** Task goal **
Pull out every line below that contains the word "from".

** Stored data **
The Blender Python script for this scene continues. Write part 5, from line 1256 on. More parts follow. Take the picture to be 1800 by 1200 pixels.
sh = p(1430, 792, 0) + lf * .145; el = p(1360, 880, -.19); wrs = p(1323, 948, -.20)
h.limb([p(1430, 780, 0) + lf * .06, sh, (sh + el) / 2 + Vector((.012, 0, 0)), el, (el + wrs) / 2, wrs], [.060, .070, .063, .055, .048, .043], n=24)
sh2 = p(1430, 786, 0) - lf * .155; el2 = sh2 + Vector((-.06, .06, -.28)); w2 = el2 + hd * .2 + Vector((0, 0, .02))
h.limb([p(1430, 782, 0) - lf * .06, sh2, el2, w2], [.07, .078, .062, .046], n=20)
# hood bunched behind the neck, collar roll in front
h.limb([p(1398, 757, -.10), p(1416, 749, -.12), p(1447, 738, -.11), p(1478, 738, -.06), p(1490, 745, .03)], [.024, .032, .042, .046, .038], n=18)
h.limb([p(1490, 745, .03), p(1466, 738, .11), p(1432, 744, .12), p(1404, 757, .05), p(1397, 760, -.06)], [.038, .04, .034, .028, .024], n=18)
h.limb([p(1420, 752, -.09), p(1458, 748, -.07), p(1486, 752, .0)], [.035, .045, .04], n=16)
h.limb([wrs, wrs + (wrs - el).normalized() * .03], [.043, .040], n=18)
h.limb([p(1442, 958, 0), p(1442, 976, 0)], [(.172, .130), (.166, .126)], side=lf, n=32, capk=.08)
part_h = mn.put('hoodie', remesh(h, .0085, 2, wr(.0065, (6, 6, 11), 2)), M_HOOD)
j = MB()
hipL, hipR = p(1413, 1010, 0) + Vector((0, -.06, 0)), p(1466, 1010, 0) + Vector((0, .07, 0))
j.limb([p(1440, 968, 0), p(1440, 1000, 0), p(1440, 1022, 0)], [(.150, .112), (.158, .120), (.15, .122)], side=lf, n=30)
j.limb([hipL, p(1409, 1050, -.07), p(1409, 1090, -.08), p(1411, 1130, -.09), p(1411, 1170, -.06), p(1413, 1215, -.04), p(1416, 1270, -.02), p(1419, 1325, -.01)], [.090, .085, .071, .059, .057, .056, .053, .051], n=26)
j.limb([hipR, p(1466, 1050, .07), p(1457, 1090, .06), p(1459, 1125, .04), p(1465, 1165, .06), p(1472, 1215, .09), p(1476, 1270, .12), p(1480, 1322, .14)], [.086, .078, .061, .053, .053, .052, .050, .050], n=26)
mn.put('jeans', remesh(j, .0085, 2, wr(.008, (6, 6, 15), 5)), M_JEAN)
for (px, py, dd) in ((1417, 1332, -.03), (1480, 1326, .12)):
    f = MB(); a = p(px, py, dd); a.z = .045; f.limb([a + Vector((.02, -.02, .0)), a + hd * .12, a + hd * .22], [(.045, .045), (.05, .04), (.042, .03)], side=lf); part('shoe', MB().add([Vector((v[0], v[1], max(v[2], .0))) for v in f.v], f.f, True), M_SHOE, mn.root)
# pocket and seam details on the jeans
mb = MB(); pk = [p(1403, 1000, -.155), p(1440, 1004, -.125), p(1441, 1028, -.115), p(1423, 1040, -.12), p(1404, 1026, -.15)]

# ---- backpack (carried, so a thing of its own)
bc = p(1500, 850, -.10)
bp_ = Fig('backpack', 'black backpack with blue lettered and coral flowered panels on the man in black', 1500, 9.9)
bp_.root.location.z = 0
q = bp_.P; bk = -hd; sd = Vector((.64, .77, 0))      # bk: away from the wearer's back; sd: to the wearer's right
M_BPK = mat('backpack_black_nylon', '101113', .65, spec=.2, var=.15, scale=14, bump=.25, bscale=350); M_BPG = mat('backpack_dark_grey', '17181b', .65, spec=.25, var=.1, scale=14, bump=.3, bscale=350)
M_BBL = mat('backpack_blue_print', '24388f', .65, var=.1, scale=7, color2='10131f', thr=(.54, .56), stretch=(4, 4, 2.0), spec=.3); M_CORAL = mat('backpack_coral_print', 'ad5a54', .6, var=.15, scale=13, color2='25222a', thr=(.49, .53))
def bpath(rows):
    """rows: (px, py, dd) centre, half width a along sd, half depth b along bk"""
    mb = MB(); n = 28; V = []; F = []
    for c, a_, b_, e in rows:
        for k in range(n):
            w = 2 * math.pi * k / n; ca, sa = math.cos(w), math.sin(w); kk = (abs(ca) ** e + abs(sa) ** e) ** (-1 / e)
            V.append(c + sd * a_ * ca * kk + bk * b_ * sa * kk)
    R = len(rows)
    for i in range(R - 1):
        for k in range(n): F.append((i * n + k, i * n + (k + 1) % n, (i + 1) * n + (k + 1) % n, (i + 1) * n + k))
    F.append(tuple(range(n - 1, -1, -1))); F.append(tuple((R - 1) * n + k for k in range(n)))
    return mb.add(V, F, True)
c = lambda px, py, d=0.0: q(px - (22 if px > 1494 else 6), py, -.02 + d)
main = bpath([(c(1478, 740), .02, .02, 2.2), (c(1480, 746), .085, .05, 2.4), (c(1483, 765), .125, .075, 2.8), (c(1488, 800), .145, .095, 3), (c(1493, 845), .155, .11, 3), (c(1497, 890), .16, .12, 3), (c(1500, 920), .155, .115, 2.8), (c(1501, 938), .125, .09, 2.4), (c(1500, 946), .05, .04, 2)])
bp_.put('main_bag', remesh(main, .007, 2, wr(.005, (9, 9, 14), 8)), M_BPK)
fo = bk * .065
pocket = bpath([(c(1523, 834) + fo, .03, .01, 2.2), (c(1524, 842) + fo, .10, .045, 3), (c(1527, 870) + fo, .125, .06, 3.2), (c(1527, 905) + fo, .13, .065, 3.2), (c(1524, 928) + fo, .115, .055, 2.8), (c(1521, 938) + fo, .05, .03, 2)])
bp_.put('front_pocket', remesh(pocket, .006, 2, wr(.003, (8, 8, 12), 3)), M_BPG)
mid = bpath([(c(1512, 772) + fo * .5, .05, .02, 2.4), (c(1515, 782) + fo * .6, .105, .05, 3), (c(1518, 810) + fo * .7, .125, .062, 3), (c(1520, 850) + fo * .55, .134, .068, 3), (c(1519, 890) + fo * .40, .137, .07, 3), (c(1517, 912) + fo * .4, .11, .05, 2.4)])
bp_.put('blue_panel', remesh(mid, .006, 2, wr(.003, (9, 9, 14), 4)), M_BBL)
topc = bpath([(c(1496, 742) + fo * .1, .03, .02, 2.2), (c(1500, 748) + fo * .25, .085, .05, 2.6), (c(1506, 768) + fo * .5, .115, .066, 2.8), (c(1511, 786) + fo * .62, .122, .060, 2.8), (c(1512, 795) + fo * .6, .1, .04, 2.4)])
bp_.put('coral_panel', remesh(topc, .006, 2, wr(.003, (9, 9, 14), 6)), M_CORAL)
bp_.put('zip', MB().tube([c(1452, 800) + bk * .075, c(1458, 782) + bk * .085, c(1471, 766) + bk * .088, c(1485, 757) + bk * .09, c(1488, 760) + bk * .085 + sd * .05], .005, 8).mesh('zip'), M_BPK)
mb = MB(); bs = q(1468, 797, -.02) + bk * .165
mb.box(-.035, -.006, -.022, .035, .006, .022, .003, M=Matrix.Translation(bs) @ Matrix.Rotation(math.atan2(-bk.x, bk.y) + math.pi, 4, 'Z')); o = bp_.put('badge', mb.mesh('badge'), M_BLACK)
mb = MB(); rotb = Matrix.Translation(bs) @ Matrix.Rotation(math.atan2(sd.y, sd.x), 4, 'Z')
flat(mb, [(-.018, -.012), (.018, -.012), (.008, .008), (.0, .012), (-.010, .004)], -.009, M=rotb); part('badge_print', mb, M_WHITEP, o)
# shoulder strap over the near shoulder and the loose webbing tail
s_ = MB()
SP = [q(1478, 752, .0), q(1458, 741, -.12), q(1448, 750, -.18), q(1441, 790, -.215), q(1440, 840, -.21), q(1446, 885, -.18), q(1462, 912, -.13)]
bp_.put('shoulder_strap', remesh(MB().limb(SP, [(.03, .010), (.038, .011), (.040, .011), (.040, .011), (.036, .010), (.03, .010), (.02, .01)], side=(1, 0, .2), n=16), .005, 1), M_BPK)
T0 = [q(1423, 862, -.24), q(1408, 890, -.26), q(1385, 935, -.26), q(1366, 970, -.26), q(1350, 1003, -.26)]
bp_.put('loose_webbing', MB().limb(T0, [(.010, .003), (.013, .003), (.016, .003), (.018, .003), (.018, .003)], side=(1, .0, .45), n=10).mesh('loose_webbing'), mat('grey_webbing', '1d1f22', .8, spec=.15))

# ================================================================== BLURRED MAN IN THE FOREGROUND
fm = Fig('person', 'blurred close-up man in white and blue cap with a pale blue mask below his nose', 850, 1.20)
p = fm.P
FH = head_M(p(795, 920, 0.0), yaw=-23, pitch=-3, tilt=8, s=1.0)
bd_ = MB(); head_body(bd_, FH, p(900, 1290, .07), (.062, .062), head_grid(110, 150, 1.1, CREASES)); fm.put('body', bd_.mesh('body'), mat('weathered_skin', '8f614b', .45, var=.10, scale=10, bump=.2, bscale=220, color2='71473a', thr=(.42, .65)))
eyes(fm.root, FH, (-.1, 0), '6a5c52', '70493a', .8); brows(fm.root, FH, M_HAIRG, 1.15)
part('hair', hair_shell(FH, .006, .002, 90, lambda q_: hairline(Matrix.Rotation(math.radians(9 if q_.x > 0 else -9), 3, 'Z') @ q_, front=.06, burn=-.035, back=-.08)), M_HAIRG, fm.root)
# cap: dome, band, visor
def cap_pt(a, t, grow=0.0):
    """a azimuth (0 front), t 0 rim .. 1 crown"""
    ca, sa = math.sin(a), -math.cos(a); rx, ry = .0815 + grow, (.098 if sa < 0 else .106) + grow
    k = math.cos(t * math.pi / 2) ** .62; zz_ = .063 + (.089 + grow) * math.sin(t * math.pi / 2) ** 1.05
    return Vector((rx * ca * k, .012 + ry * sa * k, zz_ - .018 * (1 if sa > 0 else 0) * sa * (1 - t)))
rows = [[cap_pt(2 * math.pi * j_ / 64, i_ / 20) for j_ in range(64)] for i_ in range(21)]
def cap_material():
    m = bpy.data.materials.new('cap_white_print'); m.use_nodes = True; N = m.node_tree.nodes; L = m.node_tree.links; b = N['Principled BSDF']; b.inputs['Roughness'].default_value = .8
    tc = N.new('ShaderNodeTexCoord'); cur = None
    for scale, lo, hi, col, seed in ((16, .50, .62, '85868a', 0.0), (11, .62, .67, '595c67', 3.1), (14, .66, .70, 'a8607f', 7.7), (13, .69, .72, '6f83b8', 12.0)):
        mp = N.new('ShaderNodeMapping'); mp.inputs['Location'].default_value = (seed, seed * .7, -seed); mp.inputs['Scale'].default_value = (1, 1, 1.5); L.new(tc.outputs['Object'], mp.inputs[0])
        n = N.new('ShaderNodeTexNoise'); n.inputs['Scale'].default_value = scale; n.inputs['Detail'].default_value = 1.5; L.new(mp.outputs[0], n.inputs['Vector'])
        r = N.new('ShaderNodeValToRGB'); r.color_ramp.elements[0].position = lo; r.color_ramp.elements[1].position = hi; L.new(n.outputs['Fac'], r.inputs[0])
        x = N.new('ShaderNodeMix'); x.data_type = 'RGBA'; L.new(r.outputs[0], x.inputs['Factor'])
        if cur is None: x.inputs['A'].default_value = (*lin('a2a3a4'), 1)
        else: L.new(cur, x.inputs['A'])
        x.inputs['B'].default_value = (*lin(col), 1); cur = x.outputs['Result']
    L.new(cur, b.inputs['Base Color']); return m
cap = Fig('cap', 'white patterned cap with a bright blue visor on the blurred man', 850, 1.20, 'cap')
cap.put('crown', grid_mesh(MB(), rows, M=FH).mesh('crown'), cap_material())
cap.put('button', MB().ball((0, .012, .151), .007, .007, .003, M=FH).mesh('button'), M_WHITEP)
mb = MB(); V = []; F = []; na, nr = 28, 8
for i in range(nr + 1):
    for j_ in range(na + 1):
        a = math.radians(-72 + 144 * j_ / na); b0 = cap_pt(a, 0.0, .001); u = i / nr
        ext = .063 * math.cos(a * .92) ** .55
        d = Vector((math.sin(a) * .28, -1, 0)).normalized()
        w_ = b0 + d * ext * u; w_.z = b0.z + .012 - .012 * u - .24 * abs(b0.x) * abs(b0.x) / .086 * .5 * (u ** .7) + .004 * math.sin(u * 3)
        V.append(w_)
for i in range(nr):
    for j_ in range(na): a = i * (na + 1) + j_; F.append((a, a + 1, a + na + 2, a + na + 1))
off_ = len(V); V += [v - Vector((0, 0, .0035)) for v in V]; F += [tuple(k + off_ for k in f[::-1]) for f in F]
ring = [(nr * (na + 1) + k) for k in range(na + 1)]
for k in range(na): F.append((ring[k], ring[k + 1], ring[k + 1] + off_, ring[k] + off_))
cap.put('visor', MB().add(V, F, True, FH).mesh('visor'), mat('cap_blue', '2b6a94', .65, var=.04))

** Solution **
The Blender Python script for this scene continues. Write part 5, from line 1256 on. More parts follow. Take the picture to be 1800 by 1200 pixels.
q = bp_.P; bk = -hd; sd = Vector((.64, .77, 0))      # bk: away from the wearer's back; sd: to the wearer's right